TASK INSTRUCTIONS> In the material below, find each line holding the string "from" and copy it.

COLLECTED MATERIAL>
***

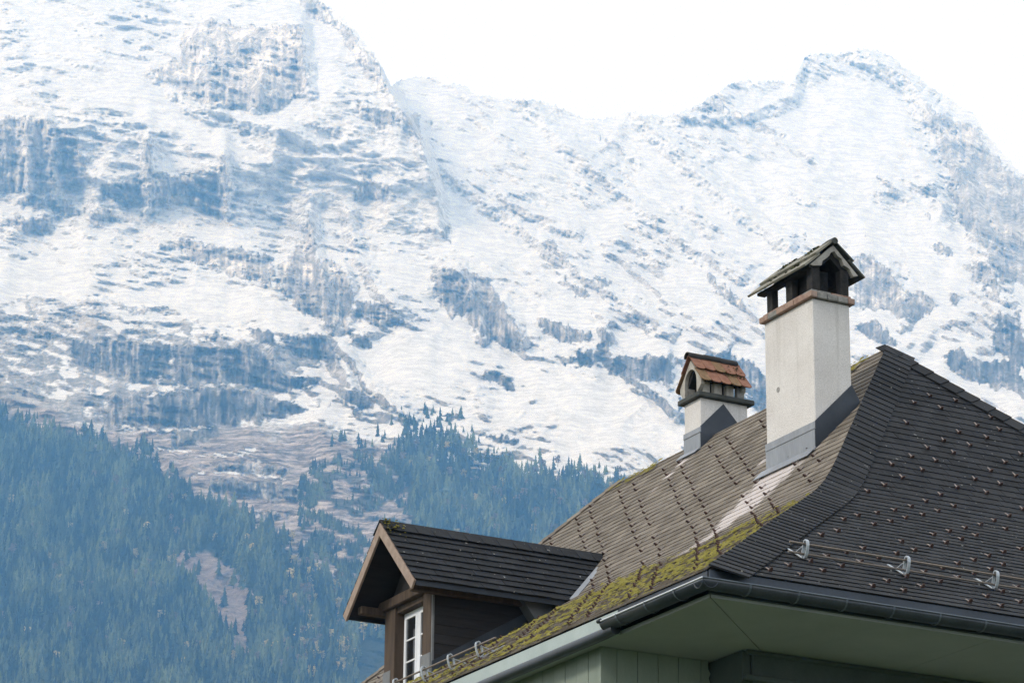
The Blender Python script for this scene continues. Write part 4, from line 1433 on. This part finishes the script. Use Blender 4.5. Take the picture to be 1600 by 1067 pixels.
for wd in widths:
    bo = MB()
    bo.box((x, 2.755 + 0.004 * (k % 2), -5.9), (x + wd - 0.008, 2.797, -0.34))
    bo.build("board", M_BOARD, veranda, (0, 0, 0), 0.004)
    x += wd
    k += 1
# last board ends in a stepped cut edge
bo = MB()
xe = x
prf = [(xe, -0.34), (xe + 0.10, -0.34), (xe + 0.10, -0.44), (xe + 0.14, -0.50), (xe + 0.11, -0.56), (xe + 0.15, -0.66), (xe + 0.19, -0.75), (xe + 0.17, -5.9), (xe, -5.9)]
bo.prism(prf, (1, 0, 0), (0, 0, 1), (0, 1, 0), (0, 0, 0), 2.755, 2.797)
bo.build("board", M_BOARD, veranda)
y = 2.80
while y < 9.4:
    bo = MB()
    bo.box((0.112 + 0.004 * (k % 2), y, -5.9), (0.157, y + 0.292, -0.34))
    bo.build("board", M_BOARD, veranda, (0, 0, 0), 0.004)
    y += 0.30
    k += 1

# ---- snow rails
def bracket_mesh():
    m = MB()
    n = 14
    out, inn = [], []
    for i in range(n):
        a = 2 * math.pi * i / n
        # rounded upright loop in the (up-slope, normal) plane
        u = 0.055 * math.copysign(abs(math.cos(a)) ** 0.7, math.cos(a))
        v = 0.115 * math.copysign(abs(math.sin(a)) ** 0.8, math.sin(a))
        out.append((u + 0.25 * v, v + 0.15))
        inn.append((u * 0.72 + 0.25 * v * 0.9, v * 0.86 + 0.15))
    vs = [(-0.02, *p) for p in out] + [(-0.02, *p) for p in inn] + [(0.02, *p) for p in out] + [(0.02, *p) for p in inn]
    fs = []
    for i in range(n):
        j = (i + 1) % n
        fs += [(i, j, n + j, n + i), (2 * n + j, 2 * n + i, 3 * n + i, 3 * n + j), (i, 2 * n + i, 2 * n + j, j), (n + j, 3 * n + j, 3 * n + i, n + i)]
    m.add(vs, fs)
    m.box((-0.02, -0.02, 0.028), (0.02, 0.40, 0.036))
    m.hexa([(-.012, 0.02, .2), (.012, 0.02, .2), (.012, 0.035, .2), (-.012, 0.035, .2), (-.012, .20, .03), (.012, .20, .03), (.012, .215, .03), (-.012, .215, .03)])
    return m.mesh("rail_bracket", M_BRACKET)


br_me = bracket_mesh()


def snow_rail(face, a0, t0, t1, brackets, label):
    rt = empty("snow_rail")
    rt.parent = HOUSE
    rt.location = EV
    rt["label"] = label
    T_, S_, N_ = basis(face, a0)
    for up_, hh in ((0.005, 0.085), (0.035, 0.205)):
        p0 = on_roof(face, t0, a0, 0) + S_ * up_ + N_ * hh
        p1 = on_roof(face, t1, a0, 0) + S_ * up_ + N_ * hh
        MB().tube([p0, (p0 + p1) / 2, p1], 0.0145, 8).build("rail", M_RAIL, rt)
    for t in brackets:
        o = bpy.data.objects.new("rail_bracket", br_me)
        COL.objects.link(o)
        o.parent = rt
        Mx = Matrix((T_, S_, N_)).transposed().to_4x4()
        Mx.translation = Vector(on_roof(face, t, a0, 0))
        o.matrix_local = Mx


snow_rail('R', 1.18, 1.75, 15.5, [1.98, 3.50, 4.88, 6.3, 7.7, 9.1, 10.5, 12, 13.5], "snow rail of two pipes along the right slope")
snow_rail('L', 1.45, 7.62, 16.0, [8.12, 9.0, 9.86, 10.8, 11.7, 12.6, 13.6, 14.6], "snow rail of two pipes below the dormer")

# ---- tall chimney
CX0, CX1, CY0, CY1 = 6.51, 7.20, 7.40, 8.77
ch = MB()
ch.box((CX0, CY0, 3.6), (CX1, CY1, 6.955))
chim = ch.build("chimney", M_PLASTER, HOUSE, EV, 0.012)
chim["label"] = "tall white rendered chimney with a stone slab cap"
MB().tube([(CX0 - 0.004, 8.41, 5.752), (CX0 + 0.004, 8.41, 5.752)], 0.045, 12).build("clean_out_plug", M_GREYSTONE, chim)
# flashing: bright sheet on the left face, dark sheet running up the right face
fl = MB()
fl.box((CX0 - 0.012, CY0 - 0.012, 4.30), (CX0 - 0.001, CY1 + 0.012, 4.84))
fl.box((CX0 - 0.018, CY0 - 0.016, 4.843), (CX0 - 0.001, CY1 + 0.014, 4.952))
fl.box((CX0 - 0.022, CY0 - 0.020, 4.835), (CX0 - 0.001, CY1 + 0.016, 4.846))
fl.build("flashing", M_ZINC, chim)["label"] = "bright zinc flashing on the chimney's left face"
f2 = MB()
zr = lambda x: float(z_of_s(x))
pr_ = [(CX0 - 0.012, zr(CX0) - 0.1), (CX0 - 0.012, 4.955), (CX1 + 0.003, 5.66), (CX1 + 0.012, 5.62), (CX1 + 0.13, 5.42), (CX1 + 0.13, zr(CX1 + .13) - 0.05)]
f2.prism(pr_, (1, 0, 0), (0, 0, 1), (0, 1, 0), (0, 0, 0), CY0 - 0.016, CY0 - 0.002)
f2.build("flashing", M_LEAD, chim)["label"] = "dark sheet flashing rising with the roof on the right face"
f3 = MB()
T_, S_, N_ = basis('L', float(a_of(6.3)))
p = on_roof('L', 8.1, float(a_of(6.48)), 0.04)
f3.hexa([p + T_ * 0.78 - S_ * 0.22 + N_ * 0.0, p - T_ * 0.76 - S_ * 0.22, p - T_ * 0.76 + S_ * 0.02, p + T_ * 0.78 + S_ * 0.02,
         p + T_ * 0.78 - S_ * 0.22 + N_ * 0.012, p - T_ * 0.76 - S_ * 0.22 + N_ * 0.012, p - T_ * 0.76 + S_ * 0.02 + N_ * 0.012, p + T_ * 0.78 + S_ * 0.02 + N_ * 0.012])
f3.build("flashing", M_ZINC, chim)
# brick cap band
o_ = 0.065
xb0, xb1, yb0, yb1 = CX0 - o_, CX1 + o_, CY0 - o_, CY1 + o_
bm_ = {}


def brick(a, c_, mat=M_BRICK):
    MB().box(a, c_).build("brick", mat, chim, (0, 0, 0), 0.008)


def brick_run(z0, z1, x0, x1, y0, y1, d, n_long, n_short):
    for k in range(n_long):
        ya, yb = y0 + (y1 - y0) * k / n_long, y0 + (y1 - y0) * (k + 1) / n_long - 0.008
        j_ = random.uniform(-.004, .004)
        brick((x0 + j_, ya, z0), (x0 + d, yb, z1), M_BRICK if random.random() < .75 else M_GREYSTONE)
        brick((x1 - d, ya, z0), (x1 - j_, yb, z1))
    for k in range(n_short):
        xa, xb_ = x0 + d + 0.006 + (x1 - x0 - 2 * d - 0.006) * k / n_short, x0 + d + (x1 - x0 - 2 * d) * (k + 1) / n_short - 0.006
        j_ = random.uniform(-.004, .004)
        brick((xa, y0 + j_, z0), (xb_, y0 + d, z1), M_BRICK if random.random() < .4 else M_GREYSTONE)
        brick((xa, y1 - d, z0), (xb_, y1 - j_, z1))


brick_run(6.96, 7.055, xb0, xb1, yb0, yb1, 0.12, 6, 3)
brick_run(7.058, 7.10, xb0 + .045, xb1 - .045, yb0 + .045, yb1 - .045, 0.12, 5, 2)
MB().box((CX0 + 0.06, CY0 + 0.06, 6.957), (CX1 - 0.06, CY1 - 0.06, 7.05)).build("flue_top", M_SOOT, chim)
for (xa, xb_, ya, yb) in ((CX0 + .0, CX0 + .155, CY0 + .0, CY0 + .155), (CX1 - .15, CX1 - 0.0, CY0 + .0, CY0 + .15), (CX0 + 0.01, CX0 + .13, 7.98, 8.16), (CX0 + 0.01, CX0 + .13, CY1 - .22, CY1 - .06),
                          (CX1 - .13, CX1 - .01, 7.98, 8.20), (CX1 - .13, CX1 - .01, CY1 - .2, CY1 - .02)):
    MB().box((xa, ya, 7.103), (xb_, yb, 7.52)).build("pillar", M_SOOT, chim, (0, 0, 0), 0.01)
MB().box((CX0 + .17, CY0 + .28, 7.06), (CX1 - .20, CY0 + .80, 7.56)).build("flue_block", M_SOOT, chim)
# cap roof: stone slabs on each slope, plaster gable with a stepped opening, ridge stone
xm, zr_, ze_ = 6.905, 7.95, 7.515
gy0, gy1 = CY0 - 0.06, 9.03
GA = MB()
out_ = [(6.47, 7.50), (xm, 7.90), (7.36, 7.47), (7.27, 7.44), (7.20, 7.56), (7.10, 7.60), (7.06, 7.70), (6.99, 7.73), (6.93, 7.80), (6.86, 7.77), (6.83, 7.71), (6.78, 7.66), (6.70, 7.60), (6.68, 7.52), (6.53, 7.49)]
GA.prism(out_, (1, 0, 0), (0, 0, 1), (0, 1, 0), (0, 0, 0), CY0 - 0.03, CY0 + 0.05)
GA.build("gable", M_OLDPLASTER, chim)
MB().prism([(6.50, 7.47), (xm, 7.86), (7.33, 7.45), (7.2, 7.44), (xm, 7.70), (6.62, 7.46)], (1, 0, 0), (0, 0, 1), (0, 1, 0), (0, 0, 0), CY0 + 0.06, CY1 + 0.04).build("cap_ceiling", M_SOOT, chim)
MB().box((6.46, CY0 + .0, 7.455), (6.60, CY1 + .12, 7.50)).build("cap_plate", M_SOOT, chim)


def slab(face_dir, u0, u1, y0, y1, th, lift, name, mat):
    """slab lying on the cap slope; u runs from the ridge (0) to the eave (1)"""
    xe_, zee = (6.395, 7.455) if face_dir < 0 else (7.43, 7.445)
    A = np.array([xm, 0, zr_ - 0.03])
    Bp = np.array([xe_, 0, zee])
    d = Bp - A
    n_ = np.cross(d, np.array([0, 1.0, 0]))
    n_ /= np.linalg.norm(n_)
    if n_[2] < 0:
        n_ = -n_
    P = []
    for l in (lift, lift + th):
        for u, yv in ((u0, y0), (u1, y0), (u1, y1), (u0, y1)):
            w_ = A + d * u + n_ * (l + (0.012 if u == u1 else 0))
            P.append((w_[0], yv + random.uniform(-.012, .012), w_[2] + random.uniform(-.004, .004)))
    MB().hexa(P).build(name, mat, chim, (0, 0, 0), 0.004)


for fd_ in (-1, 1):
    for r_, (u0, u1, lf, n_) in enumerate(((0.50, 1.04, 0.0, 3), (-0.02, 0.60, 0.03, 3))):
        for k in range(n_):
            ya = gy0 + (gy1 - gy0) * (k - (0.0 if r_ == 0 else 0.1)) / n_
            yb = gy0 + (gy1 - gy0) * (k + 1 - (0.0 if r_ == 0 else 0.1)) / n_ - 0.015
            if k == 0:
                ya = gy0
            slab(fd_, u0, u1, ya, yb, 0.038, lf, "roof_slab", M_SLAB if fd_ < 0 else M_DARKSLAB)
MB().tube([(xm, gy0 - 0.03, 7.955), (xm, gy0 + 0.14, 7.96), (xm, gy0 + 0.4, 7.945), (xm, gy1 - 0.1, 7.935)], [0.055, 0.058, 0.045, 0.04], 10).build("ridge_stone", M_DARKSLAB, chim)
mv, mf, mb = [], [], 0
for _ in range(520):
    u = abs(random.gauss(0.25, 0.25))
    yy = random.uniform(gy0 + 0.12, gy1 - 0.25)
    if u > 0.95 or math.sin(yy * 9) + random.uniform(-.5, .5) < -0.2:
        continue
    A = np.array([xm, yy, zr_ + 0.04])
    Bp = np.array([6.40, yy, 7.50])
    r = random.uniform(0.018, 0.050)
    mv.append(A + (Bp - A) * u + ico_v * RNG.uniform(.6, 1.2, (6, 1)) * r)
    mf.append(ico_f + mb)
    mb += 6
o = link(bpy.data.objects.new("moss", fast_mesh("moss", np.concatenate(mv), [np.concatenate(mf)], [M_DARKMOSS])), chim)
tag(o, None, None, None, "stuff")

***

FINISHED EXERCISE>
The Blender Python script for this scene continues. Write part 4, from line 1433 on. This part finishes the script. Use Blender 4.5. Take the picture to be 1600 by 1067 pixels.
    """slab lying on the cap slope; u runs from the ridge (0) to the eave (1)"""